Larger companies are generally perceived to have lower levels of risk relative to smaller companies. This dynamic can be due to several factors, including improved product or geographic diversification, deeper management teams, access to various distribution channels, and better availability of capital.

Figure 8 presents a possible correlation between size (measured by market capitalization) and LTM EBITDA multiples.

Fig. 8 – Chart plotting EBITDA multiples against market capitalization

The data in Figure 8 suggests that larger companies trade at higher valuation multiples. However, we noted significant dispersion in the valuation multiples of the smallest companies (less than $5 billion in market capitalization). For example, Innovative Solutions and Support, Inc. ranks among the smallest companies in the industry but trades at one of the highest EBITDA multiples.

The Profitability Story

Revenue multiples are typically heavily influenced by profitability. We usually observe higher revenue multiples in companies with higher levels of profitability. This relationship appears to hold for the aerospace parts industry, as shown in Figure 9 below.

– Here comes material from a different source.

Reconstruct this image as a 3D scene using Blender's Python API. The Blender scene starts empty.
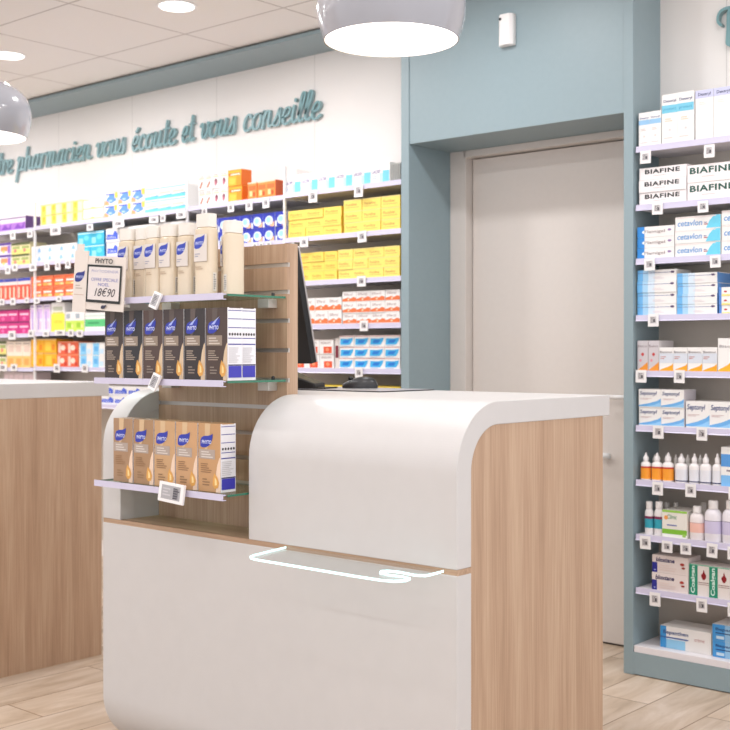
import bpy, bmesh, math, random
from mathutils import Vector, Matrix
random.seed(7)
PI = math.pi
C = bpy.context.scene.collection

# ---------------------------------------------------------------- camera frame (plan of the room: X along the shelves, Y towards them)
FPX, YAW, HZ, EYE = 1185.0, math.radians(40.9), 352.0, 1.22
FW = (-math.sin(YAW), math.cos(YAW)); RT = (math.cos(YAW), math.sin(YAW))
def on_y(u, v, Y):                       # point of the upright plane Y = const that is sighted at (u, v)
    a = (u-365)/FPX; b = (HZ-v)/FPX
    t = Y/(FW[1]+a*RT[1])
    return (FW[0]+a*RT[0])*t, EYE+b*t
def x_at(u, Y): return on_y(u, 352, Y)[0]

# ---------------------------------------------------------------- materials
MATS = {}
def lin(c):
    c = c/255
    return c/12.92 if c <= .04045 else ((c+.055)/1.055)**2.4
def mat(rgb, rough=.5, metal=0, emit=0, coat=0, name=None):
    key = (tuple(rgb), rough, metal, emit, coat)
    if key in MATS: return MATS[key]
    m = bpy.data.materials.new(name or 'paint_%d_%d_%d' % tuple(rgb)); m.use_nodes = True
    b = m.node_tree.nodes['Principled BSDF']
    col = (lin(rgb[0]), lin(rgb[1]), lin(rgb[2]), 1)
    b.inputs['Base Color'].default_value = col
    b.inputs['Roughness'].default_value = rough
    b.inputs['Metallic'].default_value = metal
    b.inputs['Coat Weight'].default_value = coat
    if emit:
        b.inputs['Emission Color'].default_value = col; b.inputs['Emission Strength'].default_value = emit
    MATS[key] = m
    return m
def nodes(name):
    m = bpy.data.materials.new(name); m.use_nodes = True
    nt = m.node_tree; return m, nt, nt.nodes, nt.links, nt.nodes['Principled BSDF']
def N(nt, t, **kw):
    n = nt.nodes.new(t)
    for k, v in kw.items(): setattr(n, k, v)
    return n
def ramp(n, stops):
    cr = n.color_ramp
    while len(cr.elements) < len(stops): cr.elements.new(.5)
    for e, (p, c) in zip(cr.elements, stops):
        e.position = p; e.color = (lin(c[0]), lin(c[1]), lin(c[2]), 1)

def wood_material(name, axis='z', tone=((162,131,106),(182,151,125),(198,170,144))):
    m, nt, ns, lk, b = nodes(name)
    tc = N(nt, 'ShaderNodeTexCoord'); mp = N(nt, 'ShaderNodeMapping')
    mp.inputs['Scale'].default_value = (15, 15, .7) if axis == 'z' else (.7, 15, 15)
    lk.new(tc.outputs['Object'], mp.inputs['Vector'])
    nz = N(nt, 'ShaderNodeTexNoise'); nz.inputs['Scale'].default_value = 1.6; nz.inputs['Detail'].default_value = 7; nz.inputs['Roughness'].default_value = .62
    nz.inputs['Distortion'].default_value = .25
    lk.new(mp.outputs['Vector'], nz.inputs['Vector'])
    mp2 = N(nt, 'ShaderNodeMapping'); mp2.inputs['Scale'].default_value = (150, 150, 3) if axis == 'z' else (3, 150, 150)
    lk.new(tc.outputs['Object'], mp2.inputs['Vector'])
    n2 = N(nt, 'ShaderNodeTexNoise'); n2.inputs['Scale'].default_value = 1.5; n2.inputs['Detail'].default_value = 3
    lk.new(mp2.outputs['Vector'], n2.inputs['Vector'])
    mx = N(nt, 'ShaderNodeMath', operation='MULTIPLY_ADD'); mx.inputs[1].default_value = .42; lk.new(n2.outputs['Fac'], mx.inputs[0])
    ad = N(nt, 'ShaderNodeMath', operation='MULTIPLY'); ad.inputs[1].default_value = .58; lk.new(nz.outputs['Fac'], ad.inputs[0])
    lk.new(ad.outputs[0], mx.inputs[2])
    cr = N(nt, 'ShaderNodeValToRGB'); ramp(cr, ((.32, tone[0]), (.5, tone[1]), (.68, tone[2])))
    lk.new(mx.outputs[0], cr.inputs['Fac']); lk.new(cr.outputs['Color'], b.inputs['Base Color'])
    b.inputs['Roughness'].default_value = .5
    bp = N(nt, 'ShaderNodeBump'); bp.inputs['Strength'].default_value = .08; lk.new(n2.outputs['Fac'], bp.inputs['Height']); lk.new(bp.outputs['Normal'], b.inputs['Normal'])
    return m
WOOD = wood_material('light_oak_laminate')
WOODX = wood_material('light_oak_laminate_horizontal', 'x')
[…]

Fig. 9 – Chart plotting revenue multiples against EBITDA margins

There appears to be some correlation between NFY revenue multiples and NFY EBITDA margins, suggesting that more profitable companies trade at higher revenue multiples.

The Leverage Story

Debt usage tends to increase financial risk to equity holders. Debt holders have a senior position within a company’s capital structure, and debt servicing occurs before any cash flow benefits (i.e., dividends) are issued to equity holders. Figure 10 plots LTM revenue multiples against their associated interest coverage ratios (as available).

Fig. 10 – Chart plotting revenue multiples against interest coverage ratios

Interest coverage ratios measure a company’s ability to cover its ongoing debt costs with operating income from the business. In Figure 10, companies with better interest coverage (i.e., EBIT divided by interest expense) tended to trade at the highest revenue multiples.

Tying it All Together

The trends observed in this article suggest that growth, company size, profitability, and leverage all influence (to some degree) public aerospace parts company valuations. These observations are summarized below and compared to our December 2021 analysis.

Summary of how the various factors analyzed in this article were observed to impact valuation multiples

As mentioned earlier, the industry experienced declines in market values for the sector despite relative consistency in expected growth rates. This would suggest that valuations declined primarily due to broad changes in the overall equity markets and deterioration in investor sentiment toward equity securities rather than company-specific expectations. Nevertheless, investors still appeared to price companies in this industry based on their underlying financial performance – just at lower overall valuation multiples.

I hope this analysis is helpful to you. Any input, feedback, suggestions, and questions (including disagreements with my high-level analysis) are welcome! Thanks for reading.